## GOAL OF THE EXERCISE
Line by line, reproduce exactly the beginning of the listing below, ending with the line that contains "n = len(poly)" and adding nothing.

## GIVEN INFORMATION
────────────────
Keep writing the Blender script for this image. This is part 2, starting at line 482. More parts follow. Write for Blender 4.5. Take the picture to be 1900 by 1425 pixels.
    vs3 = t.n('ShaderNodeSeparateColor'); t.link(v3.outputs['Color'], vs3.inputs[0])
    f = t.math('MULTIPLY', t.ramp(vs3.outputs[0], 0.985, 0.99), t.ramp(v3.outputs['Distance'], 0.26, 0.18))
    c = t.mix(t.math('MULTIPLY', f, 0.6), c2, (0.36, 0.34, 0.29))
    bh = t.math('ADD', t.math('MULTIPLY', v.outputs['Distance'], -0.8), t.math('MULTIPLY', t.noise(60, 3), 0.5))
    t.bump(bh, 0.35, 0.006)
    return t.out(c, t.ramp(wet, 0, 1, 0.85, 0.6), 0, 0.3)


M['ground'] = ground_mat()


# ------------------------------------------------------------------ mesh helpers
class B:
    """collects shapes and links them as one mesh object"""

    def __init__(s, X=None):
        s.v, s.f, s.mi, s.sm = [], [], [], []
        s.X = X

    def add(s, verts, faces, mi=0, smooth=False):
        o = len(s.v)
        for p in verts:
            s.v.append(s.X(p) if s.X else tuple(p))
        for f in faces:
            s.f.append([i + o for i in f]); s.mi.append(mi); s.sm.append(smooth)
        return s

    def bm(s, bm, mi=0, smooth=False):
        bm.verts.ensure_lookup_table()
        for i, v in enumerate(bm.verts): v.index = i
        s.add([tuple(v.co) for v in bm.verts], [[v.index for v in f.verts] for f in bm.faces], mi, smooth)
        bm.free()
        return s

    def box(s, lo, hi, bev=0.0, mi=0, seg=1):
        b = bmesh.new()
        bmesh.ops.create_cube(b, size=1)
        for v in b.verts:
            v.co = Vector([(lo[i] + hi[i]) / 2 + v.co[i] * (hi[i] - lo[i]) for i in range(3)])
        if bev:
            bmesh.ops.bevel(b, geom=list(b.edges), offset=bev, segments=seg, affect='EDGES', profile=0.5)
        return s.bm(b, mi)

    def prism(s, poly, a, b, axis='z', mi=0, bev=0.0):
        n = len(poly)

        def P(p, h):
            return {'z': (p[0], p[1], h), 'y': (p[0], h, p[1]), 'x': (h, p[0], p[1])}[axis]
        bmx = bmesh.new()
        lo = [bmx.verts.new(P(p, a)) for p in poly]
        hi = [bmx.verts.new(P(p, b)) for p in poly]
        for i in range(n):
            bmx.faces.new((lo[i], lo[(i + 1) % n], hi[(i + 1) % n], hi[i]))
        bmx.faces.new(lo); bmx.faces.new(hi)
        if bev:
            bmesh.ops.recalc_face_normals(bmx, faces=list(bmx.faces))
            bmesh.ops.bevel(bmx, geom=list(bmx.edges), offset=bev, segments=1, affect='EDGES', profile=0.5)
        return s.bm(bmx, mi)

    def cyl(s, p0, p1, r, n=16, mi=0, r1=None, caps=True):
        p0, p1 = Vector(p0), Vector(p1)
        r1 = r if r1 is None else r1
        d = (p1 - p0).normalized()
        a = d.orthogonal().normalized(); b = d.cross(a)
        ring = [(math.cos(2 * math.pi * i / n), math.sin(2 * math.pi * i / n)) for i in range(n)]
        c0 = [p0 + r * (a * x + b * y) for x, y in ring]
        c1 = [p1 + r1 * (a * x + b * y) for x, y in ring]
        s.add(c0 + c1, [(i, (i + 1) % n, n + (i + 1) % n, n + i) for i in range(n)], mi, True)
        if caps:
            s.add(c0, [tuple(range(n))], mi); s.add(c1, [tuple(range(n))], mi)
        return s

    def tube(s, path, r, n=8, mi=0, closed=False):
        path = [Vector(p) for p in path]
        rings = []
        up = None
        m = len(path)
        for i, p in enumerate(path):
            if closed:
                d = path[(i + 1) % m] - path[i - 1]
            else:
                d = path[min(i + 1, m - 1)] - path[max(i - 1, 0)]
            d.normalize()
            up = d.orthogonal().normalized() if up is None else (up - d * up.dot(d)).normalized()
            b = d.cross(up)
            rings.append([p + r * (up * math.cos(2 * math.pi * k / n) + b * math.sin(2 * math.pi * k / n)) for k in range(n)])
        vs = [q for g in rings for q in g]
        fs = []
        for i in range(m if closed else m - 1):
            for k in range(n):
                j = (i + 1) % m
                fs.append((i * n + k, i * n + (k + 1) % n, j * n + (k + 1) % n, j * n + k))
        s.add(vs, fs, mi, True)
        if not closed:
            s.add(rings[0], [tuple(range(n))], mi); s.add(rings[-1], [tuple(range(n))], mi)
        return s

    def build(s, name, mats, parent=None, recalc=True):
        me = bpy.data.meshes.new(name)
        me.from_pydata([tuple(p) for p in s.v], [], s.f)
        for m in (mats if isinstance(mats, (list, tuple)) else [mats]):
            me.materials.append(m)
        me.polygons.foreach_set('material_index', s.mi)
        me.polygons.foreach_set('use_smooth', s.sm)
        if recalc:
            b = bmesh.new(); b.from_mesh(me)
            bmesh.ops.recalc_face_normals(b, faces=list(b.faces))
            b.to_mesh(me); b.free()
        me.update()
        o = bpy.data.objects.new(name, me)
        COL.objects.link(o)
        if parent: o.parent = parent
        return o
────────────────
## OUTPUT FOR THIS EXERCISE
Keep writing the Blender script for this image. This is part 2, starting at line 482. More parts follow. Write for Blender 4.5. Take the picture to be 1900 by 1425 pixels.
    vs3 = t.n('ShaderNodeSeparateColor'); t.link(v3.outputs['Color'], vs3.inputs[0])
    f = t.math('MULTIPLY', t.ramp(vs3.outputs[0], 0.985, 0.99), t.ramp(v3.outputs['Distance'], 0.26, 0.18))
    c = t.mix(t.math('MULTIPLY', f, 0.6), c2, (0.36, 0.34, 0.29))
    bh = t.math('ADD', t.math('MULTIPLY', v.outputs['Distance'], -0.8), t.math('MULTIPLY', t.noise(60, 3), 0.5))
    t.bump(bh, 0.35, 0.006)
    return t.out(c, t.ramp(wet, 0, 1, 0.85, 0.6), 0, 0.3)


M['ground'] = ground_mat()


# ------------------------------------------------------------------ mesh helpers
class B:
    """collects shapes and links them as one mesh object"""

    def __init__(s, X=None):
        s.v, s.f, s.mi, s.sm = [], [], [], []
        s.X = X

    def add(s, verts, faces, mi=0, smooth=False):
        o = len(s.v)
        for p in verts:
            s.v.append(s.X(p) if s.X else tuple(p))
        for f in faces:
            s.f.append([i + o for i in f]); s.mi.append(mi); s.sm.append(smooth)
        return s

    def bm(s, bm, mi=0, smooth=False):
        bm.verts.ensure_lookup_table()
        for i, v in enumerate(bm.verts): v.index = i
        s.add([tuple(v.co) for v in bm.verts], [[v.index for v in f.verts] for f in bm.faces], mi, smooth)
        bm.free()
        return s

    def box(s, lo, hi, bev=0.0, mi=0, seg=1):
        b = bmesh.new()
        bmesh.ops.create_cube(b, size=1)
        for v in b.verts:
            v.co = Vector([(lo[i] + hi[i]) / 2 + v.co[i] * (hi[i] - lo[i]) for i in range(3)])
        if bev:
            bmesh.ops.bevel(b, geom=list(b.edges), offset=bev, segments=seg, affect='EDGES', profile=0.5)
        return s.bm(b, mi)

    def prism(s, poly, a, b, axis='z', mi=0, bev=0.0):
        n = len(poly)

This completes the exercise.